Loi Airbnb : une nécessité
Vous le savez, j’évolue dans ce secteur depuis plus de 20 ans depuis l’ouverture de la chambre d’hôtes maternelle « À l’Ombre Bleue » et la création de ma société « Guest & Strategy » spécialisée dans l’accompagnement de ce type d’acteurs que j’ai fondée en 2010.
Je vous confirme qu’une régularisation était nécessaire. Le constat que je fais sur le terrain est sans appel, la concurrence est aujourd’hui bien trop forte et déséquilibrée entre l’ensemble des acteurs de l’hébergement marchand pour une demande fluctuante et nullement illimitée.
Si je cite le député PS Enaki ECHANIZ, l’un des co-auteurs de la loi, le nombre de meublés de tourisme est passé de 300 000 à 1,2 million en 8 ans. Nous assistons donc à une sorte de bulle qui ne semblait pas avoir de fin et qui avait comme conséquence de déséquilibrer le marché du tourisme avant même de déséquilibrer celui évoqué du logement…
Le positif dans cette réforme est clairement la distinction d’un abattement plus favorable aux meublés classés qu’aux meublés non classés comme s’en réjouit ADN Tourisme par l’intermédiaire de son président Stéphane VILLAIN, je cite : « Conserver une différenciation dans l’abattement fiscal pour les meublés classés est une incitation forte pour les propriétaires à s’inscrire durablement dans une démarche de qualité ».
Pour le reste, voici mon analyse…
S’attaque-t-on à la bonne cible ?
Tout d’abord, ce texte fragilisera les « petits propriétaires » qui exploitent un meublé de tourisme pour constituer une complémentarité de revenus et sauvegarder un patrimoine.
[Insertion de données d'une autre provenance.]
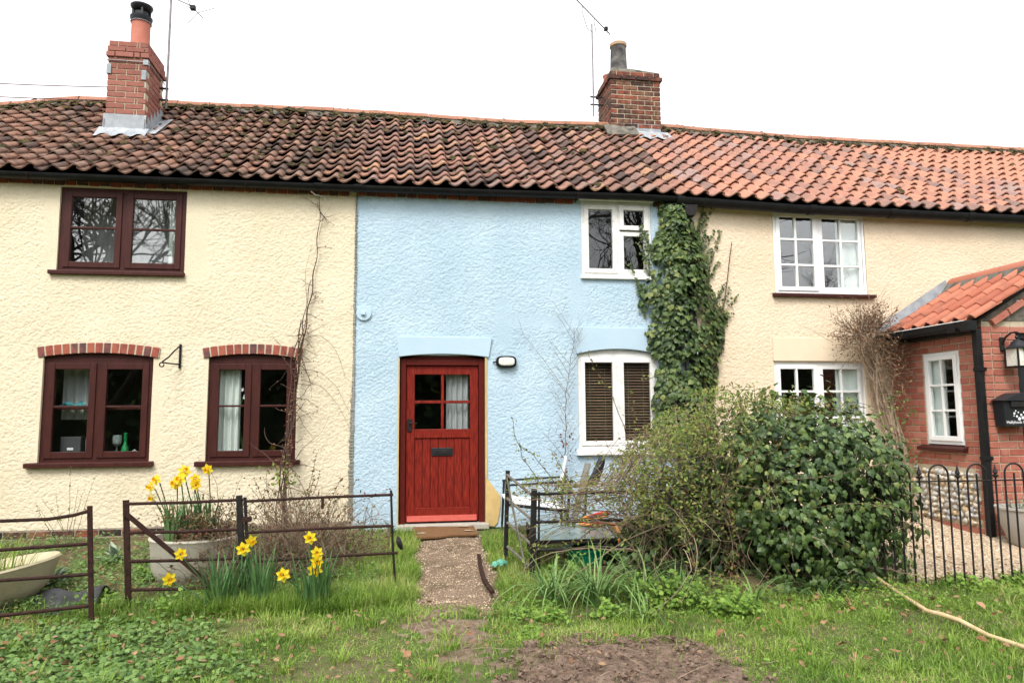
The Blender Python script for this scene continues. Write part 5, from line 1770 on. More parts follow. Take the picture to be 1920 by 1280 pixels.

Vont-ils réduire leur activité avec le nombre de jours d’ouverture de leur meublé, le transformer en locatif longue durée ou encore le vendre comme l’espère le gouvernement… ? Rien n’est moins sûr, mais ils subiront clairement une forte hausse de leur fiscalité qu’il s’agisse d’impôt ou de prélèvements sociaux sans nécessairement chercher à passer au réel voire de recourir à un expert-comptable ce qui impliquerait une lourdeur administrative et des frais supplémentaires de gestion 😲.
Pendant ce temps-là, les gros acteurs qui opèrent sous un régime de société avec une logique spéculative d’investissement peuvent se féliciter de cette réforme, car ils ne seront que très peu impactés 🤨.
Que dire de l’abaissement potentiel du nombre de nuits à louer à 90 jours au lieu de 120 sur la seule location de la résidence principale ! Quelle est la logique et quel sera l’effet tandis que la majorité des loueurs de meublés de tourisme exploitent leur résidence secondaire et non principale ?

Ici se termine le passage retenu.